Musings of a Forest School Teacher

The sun glistens through the trees in the forest, laying patches of light on the forest floor. The children too seem to glow in its light and warmth, their hair shining, their eyes aglow. They are somehow more alive here, in the midst of trees and pond and frogs and sticks and leaves. Their senses are more acute here, they are talkative, lively, and curious, and yet there is a calmness about them.  They are communicative, even argumentative at times, but these are signs of a healthy social development. They are happy here in the forest, happier than indoors, happier than anywhere I have seen. They laugh, they smile, they tease, they play. They are free.

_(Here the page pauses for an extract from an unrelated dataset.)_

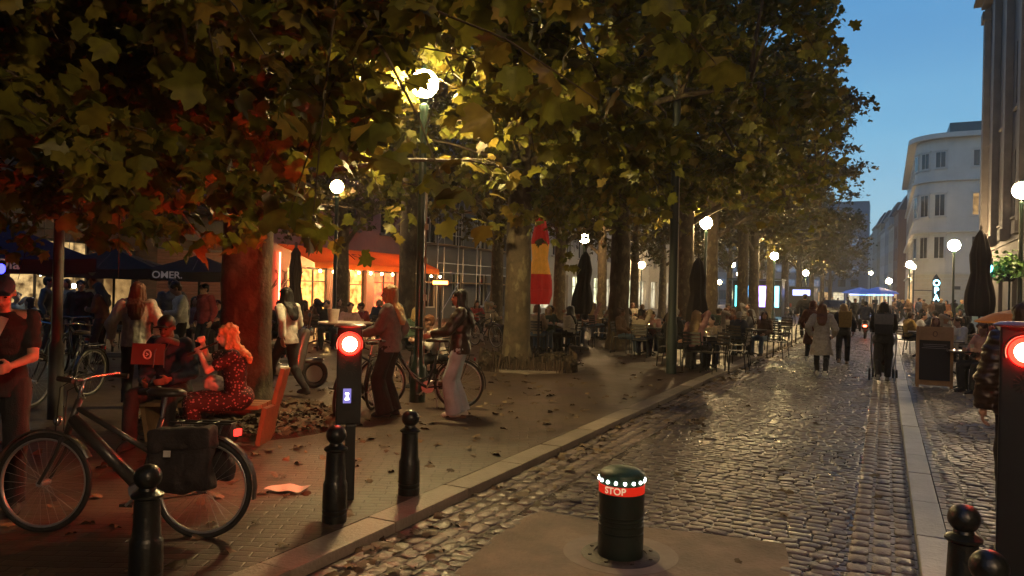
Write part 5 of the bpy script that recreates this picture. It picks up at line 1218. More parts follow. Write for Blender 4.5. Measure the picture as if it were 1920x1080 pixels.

I think of all the children who are not here today. Those who are sitting at desks most of the day, crowded together, confined to four walls and a bulletin board, a black top play area or chain link fence with plastic play equipment. My heart aches for them, I wish I could bring them here with us in the forest—to watch them run through the woods, canoe on the pond, shout and laugh, climb trees, build forts. I want them to be free too. I want to rescue all the children imprisoned by policies and tradition and misinformation and bring them back to the forest, but I am only one teacher. Still, I can make a difference in our little forest world.

We are building something here in the forest, the pond, the garden. Yes, there are forts in these woods of the children’s own making, frogs waiting to be caught and held in big tubs of water, rocks, and moss, organic food to be grown in the garden. Living things.  These are good. But we are building something more profound than these, something within each child. Wonder. Curiosity. Resilience. Creativity. Things that cannot be had from textbooks and worksheets and instruction. Living things that, once conceived, will develop and continue to grow for a lifetime. Inner treasures that will spark a desire to know, to do, to be. A passion to learn. For a lifetime. What is the cost of such a treasure?

The research is clear. Too many hours in school, too many worksheets, tests, drills, boredom, pressure, homework. The same old thing year after year. Too much time indoors, too little time outside. Stagnation. We are killing the precious spark of life inside each child. Snuffing it out before it even has the chance to ignite. Despite all the efforts at academics and all the money spent we are on a downward trend as a nation in our educational outcomes. Something is not working. Something is wrong. Time to return to democracy when each person had the right to choose how to be educated instead of being told by the government what they need to learn, when they need to learn it, how they should learn it. Those were the days when people chose their own education and knew much, much more than we do today. They were free. They were individuals. They were curious. They wondered about things. They pursued their curiosity and were intellectual giants compared to us today. And they enjoyed the journey.

But the journey is getting more difficult in the academic world of children. Childhood is being left behind for policies and procedures, (ironically stemming from the “No Child Left Behind” initiative of the 1990’s), early learning of letters and numbers before a young child is ready for such things, (as if that was the most important thing in the world), and with it those inner treasures of wonder, curiosity, resilience, creativity--- the underpinnings of adult success. Time in the natural world is all but gone, and with it a rise in mental health issues in children (and adults) today. Add to that the scourge of technology on the delicate child’s brain, and it is no wonder that so much dysfunction exists today.

There is an answer to the madness. It is here in the forest and anywhere that the workings of God, not man, can be seen. Nature is our anchor from the drifting tides of cultural pressures that lead us astray. It leads us to the source of life, the Creator of all living things. “In Him we live, and move, and have our being.” God’s word always points the way to nature and His inspired counsel outlines the path to follow. Those who have followed always come out ahead. Finland. Without knowing it they are following many of God’s principles of education and are number one in the world today in educational outcomes. Maybe we could start reading the book Education again. We might even end up on top of the pile, but that would require stepping back from following the secular model of education we have been pursuing and having the courage to be counter cultural.

The children are shouting to each other in the woods. They have made up their own games that they play with each other. They are creative, and I see it growing as the days go by. These children will remember their childhood. It will not be shoved aside and replaced with printed pages and sitting still most of the day, yet the research shows that these children of the forest will do well academically—as good or better than their peers in traditional classrooms. This is because the human brain is hard-wired for nature, and nature makes them smarter, faster learners than those who have been robbed of it. That’s so like God. He gives us the best things---and more besides.